Why do you think Venice chose you for the jury?

I guess I’m a traditional narrative filmmaker, but I come out of a more innovative cinema. At times, I thought I was sitting somewhere in between being considered way too mainstream and way too arthouse. So I’m very honored, but not entirely surprised [to be chosen]. I think I come with a very strong sense of storytelling, and with an ability to evaluate strong storytelling, so that’s going to be where I put my mark on the jury. But I think it’s a two-way thing of also ending up being somehow changed by the experience.

Your first VR experience was two years ago?

It seems that every single person, the first time they experience it, they’re reaching out, thinking, am I really in this world or is this somewhere else? And I had that exact same experience. It was mind blowing.

Why did you want to be part of the Venice VR experience?

I jumped at the opportunity to be president of the jury because I feel VR is one of the most innovative areas of not just cinema, but art in general, and its potential for extreme identification makes it an intriguing vehicle for everything from documentaries to horror.

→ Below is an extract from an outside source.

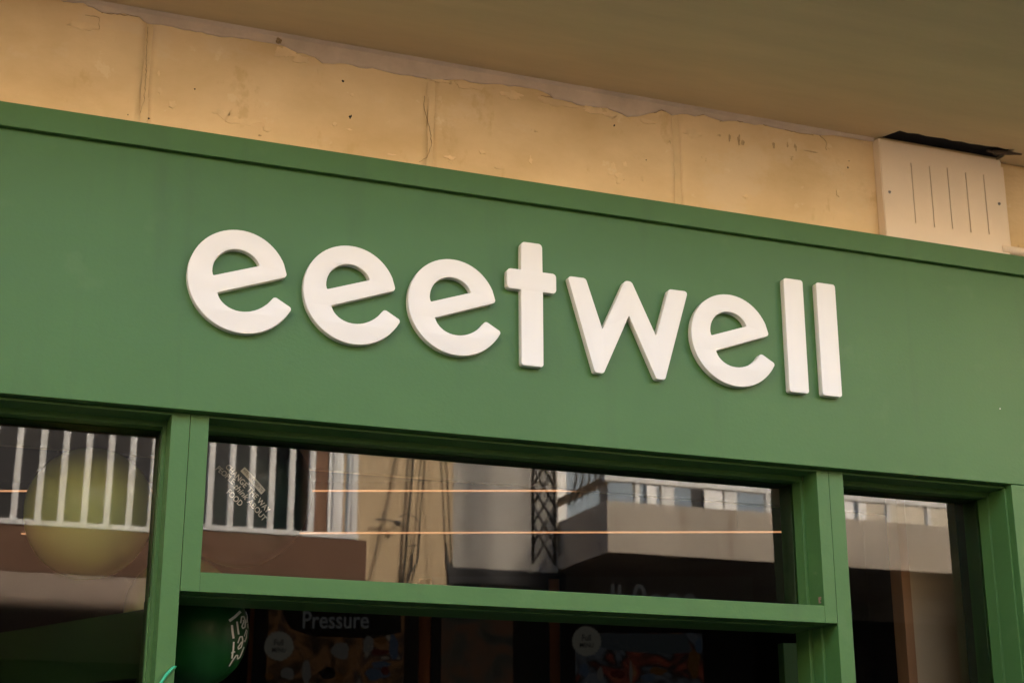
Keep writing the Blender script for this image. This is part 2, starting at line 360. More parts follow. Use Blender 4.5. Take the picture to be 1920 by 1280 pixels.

What about the hardware involved?

VR headsets can be cumbersome, but there was a time when a cell phone weighed several pounds, and now it’s basically an extension of our fingers.

What do you hope to get out of the VR Venice experience?

Every time I push myself into a new environment, it has a definite impact on my next project, but whether it’s recognizable for other people, I don’t know. As a filmmaker, it’s very important to keep pushing myself to be confronted by things that are not entirely within my own comfort zone. And virtual reality is exactly that thing.

Is there a possibility she might make a companion VR experience for her next film, Netflix’s “Bird Box” starring Sandra Bullock?

Let’s have that conversation after I’ve been in Venice and I’ll answer that!